La préfecture de Haute-Corse a signé, le 24 février 2025, un arrêté préfectoral autorisant le Syvadec à exploiter le Centre de tri et de valorisation de Monte. Cette décision intervient après la publication des conclusions de l’enquête publique, qui s’est déroulée en janvier et a recueilli 182 observations, reflétant les attentes et les réserves autour du projet. Malgré une majorité d’avis critiques, la commission d’enquête a émis un avis favorable, estimant que l’infrastructure répond à un besoin urgent en matière de gestion des déchets.
En effet, chaque année, la Corse produit 160 000 tonnes de déchets résiduels, alors que les capacités actuelles de traitement ne permettent d’en absorber que 108 000 tonnes. Faute d’infrastructures adaptées, l’île doit sans cesse recourir à l’enfouissement, une solution de plus en plus difficile à soutenir. "Le centre de Monte a été conçu pour réduire cette dépendance en triant et valorisant localement les déchets." lit-on sur le site internet su Syvadec.
Avec une capacité d’accueil de 97 700 tonnes par an, l’infrastructure traitera les ordures ménagères résiduelles, les emballages recyclables et certains déchets issus des déchèteries du Syvadec, comme le bois et les meubles en fin de vie, "il recevra les collectes sélectives, biodéchets et végétaux, déchets des déchetteries, ordures ménagères provenant de la Haute-Corse ainsi que les emballages des intercommunalités de l’Alta Rocca et du Sud Corse." explique l'organisme.

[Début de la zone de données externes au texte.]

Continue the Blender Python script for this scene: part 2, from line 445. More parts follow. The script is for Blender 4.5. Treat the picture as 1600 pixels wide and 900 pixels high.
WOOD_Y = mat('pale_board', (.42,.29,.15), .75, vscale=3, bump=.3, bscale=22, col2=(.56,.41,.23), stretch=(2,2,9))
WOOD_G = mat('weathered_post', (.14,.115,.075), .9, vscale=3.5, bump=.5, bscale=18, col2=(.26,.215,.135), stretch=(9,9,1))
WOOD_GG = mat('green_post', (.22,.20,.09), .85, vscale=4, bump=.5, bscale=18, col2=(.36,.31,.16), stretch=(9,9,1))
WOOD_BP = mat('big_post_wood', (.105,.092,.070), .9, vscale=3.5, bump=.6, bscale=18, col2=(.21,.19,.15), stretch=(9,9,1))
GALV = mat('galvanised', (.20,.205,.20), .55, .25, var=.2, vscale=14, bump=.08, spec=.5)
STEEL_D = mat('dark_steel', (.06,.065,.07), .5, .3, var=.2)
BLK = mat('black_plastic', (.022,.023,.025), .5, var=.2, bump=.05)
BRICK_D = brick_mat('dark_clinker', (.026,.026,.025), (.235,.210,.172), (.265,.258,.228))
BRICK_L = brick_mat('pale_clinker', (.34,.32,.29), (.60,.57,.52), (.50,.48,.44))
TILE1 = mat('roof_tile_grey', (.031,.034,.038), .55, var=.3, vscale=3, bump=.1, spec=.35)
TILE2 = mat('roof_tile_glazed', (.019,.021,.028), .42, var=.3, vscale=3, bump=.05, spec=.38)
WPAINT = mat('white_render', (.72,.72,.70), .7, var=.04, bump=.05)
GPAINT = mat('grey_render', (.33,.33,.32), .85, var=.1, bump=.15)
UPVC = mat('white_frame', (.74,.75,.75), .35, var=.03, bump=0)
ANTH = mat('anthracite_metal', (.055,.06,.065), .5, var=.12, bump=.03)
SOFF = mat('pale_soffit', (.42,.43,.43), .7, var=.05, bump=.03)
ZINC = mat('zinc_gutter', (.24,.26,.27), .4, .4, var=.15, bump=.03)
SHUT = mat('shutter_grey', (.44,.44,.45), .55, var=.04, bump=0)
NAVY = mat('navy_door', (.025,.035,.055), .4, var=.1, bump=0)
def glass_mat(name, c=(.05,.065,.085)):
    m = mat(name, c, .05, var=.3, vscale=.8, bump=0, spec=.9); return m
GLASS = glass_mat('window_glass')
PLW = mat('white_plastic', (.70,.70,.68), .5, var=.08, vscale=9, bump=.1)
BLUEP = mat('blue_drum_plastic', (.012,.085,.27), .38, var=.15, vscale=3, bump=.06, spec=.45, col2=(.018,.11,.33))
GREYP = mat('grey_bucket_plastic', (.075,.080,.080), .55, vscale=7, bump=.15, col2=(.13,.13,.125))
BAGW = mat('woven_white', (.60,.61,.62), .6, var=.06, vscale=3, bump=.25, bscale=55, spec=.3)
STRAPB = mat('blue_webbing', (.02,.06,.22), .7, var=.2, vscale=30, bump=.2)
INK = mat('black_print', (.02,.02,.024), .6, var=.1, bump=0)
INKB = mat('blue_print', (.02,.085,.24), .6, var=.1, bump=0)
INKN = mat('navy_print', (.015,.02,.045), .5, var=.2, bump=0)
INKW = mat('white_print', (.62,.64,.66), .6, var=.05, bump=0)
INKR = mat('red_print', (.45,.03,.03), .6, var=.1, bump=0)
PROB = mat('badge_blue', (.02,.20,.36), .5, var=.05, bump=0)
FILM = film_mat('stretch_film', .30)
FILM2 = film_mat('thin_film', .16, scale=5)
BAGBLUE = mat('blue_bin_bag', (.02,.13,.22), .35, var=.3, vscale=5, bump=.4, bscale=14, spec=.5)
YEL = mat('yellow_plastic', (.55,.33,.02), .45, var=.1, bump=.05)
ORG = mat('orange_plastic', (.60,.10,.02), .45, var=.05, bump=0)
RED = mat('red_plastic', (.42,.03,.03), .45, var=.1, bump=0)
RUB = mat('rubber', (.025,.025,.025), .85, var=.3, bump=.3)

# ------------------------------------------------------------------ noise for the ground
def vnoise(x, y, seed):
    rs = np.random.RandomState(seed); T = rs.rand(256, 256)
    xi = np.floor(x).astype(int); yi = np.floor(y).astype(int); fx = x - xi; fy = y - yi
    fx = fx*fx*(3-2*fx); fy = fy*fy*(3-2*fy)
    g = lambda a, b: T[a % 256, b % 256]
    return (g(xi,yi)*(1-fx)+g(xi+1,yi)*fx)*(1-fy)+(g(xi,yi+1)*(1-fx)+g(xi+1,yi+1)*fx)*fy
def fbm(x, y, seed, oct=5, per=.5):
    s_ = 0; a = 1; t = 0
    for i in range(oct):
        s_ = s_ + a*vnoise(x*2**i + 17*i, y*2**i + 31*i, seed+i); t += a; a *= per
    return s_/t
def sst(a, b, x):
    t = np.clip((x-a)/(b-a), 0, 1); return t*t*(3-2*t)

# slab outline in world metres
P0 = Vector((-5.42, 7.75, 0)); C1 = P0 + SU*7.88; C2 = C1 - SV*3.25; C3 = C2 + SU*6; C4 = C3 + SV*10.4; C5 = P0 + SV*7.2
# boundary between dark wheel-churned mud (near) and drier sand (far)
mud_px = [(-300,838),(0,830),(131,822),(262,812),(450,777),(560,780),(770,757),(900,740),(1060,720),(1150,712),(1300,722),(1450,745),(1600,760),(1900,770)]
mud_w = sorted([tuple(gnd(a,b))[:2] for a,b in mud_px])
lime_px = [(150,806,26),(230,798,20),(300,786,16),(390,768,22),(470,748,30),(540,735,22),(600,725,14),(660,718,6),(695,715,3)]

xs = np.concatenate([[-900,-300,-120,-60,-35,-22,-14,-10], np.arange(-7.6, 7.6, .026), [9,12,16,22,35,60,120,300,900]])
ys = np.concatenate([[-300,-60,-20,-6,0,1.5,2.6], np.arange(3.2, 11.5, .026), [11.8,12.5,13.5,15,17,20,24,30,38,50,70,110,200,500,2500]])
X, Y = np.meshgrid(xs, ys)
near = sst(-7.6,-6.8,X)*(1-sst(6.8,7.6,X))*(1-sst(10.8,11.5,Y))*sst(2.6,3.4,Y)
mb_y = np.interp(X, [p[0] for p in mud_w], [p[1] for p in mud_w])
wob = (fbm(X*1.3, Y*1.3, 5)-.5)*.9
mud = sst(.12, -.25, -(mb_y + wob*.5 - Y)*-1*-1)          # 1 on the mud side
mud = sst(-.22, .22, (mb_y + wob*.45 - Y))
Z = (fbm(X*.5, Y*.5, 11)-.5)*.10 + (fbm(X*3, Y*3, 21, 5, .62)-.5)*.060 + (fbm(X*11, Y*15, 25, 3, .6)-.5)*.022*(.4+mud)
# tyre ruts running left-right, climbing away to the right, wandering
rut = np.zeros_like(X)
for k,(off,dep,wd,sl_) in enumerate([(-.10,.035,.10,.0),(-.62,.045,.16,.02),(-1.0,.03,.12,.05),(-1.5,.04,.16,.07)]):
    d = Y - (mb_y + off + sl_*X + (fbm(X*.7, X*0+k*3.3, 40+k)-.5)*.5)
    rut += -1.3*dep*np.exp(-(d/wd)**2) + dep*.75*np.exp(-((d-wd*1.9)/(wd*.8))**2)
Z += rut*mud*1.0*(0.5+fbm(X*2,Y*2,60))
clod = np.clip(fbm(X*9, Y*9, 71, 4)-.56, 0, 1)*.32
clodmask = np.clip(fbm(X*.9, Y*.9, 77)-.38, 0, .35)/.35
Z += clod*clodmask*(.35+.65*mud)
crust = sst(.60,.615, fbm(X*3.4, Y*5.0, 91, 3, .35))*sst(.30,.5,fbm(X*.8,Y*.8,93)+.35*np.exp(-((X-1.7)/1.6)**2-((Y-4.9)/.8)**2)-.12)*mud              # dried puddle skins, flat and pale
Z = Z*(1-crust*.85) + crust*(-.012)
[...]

Son coût de construction est estimé à 68 millions d’euros, financés à 80 % par l’État, via l’Ademe et le Plan de transformation et d’investissement pour la Corse (PTIC). Son fonctionnement nécessitera 20 millions d’euros par an.
Un projet qui ne fait pas l’unanimité
Si la commission d’enquête a donné son feu vert, les oppositions demeurent. Plusieurs associations écologistes, dont Zeru Frazu, Ecologia Sulidaria et Corsica Pulita, dénoncent depuis le début un projet en décalage avec une véritable politique de réduction des déchets. Elles pointent notamment la production de Combustibles Solides de Récupération (CSR), un résidu du tri destiné à l’incinération, alors même que la Corse ne dispose d’aucune unité de traitement adaptée.
À ces critiques s’ajoutent celles de certains élus, qui craignent que le centre n’encourage davantage une logique industrielle du traitement des déchets au détriment du tri à la source. Selon eux, l’ampleur du projet risque de freiner les efforts visant à responsabiliser les ménages et à renforcer le compostage et la réduction des déchets en amont, pourtant jugés essentiels pour sortir de la dépendance à l’enfouissement.
Un site qui interroge
L’implantation du centre, près du fleuve Golo, est également critiquée. Situé sur une zone classée Espace Stratégique Agricole (ESA), il suscite des inquiétudes quant à son impact environnemental. Le Conseil National de la Protection de la Nature (CNPN) a d’ailleurs rendu un avis défavorable, soulignant le risque pour certaines espèces protégées, notamment le Crapaud Vert, dont l’habitat pourrait être menacé.
Des obligations strictes pour limiter l’impact
Face à ces contestations, l’arrêté préfectoral impose des contraintes environnementales renforcées. Le Syvadec devra limiter les nuisances sonores et olfactives, assurer un suivi strict des rejets atmosphériques et des eaux de ruissellement, et mettre en place des mesures compensatoires pour préserver la biodiversité locale. Une autorisation spécifique a été accordée pour la protection du Crapaud Vert, avec des engagements pour réduire l’impact sur son habitat naturel.